8 de febrero de 2009

Jején dormido

Leo, y no recuerdo nada. Vacío, laguna retrospectiva. Sólo me queda la sensación general de lo que leí: la sensación-prosa, la -verso (bah: la poesía se relee, y eso ayuda al panorama -curiosa expresión-). Cuando retomo una novela, me sitúo inmediatamente en el contexto; pero, cerrado el libro, olvido todo, por lo general de un modo inmediato.

Puede que sea como escuchar cualquier canción en inglés: no sabés de qué habla, y después sólo lográs acordarte de esa música cuando la volvés a escuchar, y, entonces sí, recién ahí podés ir tarareándola mentalmente mientras suena.

Es una manera de ocupar el tiempo.
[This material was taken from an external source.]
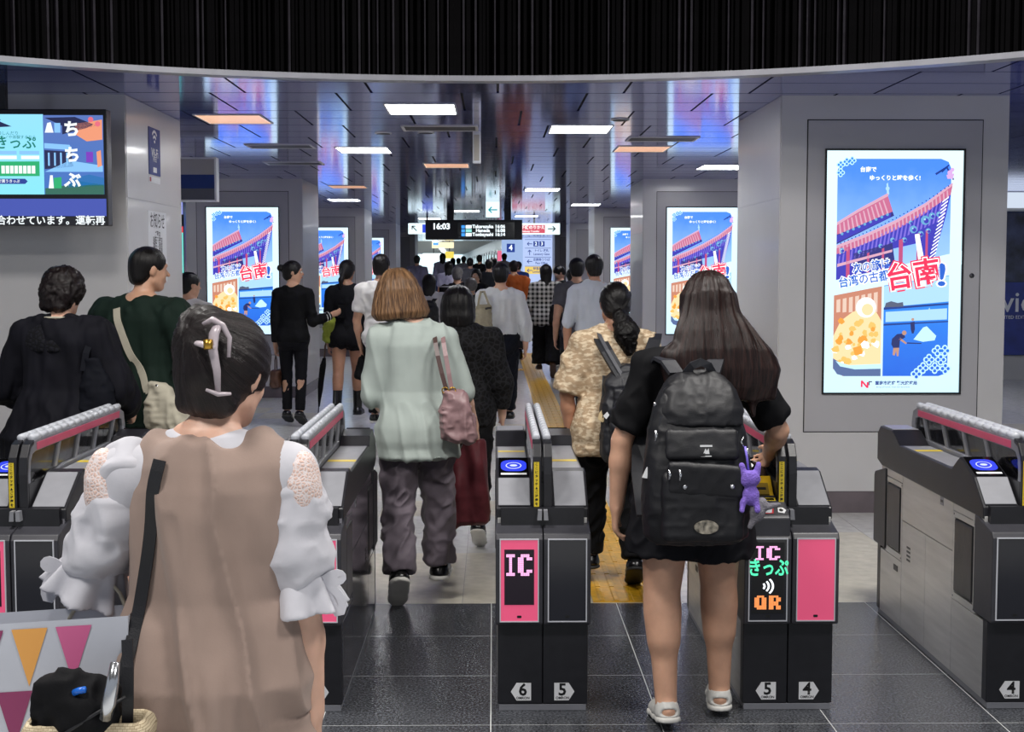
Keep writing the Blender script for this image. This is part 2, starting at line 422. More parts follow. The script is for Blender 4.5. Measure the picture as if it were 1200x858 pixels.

Ponerse, por caso, a pensar cosas mientras se lee -pero esto se da, no se busca-. Así, me doy a dos discursos: el del texto en cuestión, y el de mi disparatar interior, que se ofusca -me sucede, en serio- por los mismos nimios motivos de siempre, o se entretiene directamente con pelotudeces al toque.

Por ejemplo, Un barbare en Asie, de Michaux. Uno podría hacerse de 20.000 anécdotas de viaje francófono, costumbres variopintas de los hindúes o los chinos, perrito de Li Po, y se pone a especular con algo así como: "pero qué observación que se pasa de sagaz; me gustaría acordarme de ella, para comentarla, al menos" (la frase, que no sucede, es un instante, un flash, en medio del leer). Y, al párrafo, no queda ni la idea misma de acordarse.

Cuando era joven (joven: diecinueve años) era tan máquina de leer como ahora: pero con memoria. Y andaba como Sancho: en vez de refranes, citas. Y la reunión se amenizaba, y cada tanto podía pasar por "el príncipe de la fiesta" (¿Oteriño?, aunque descontextualizado).

Treinta y cinco: la triste edad de los que, aparte las taras propias de cada cuerpo, ya la pifian previsiblemente, y mal.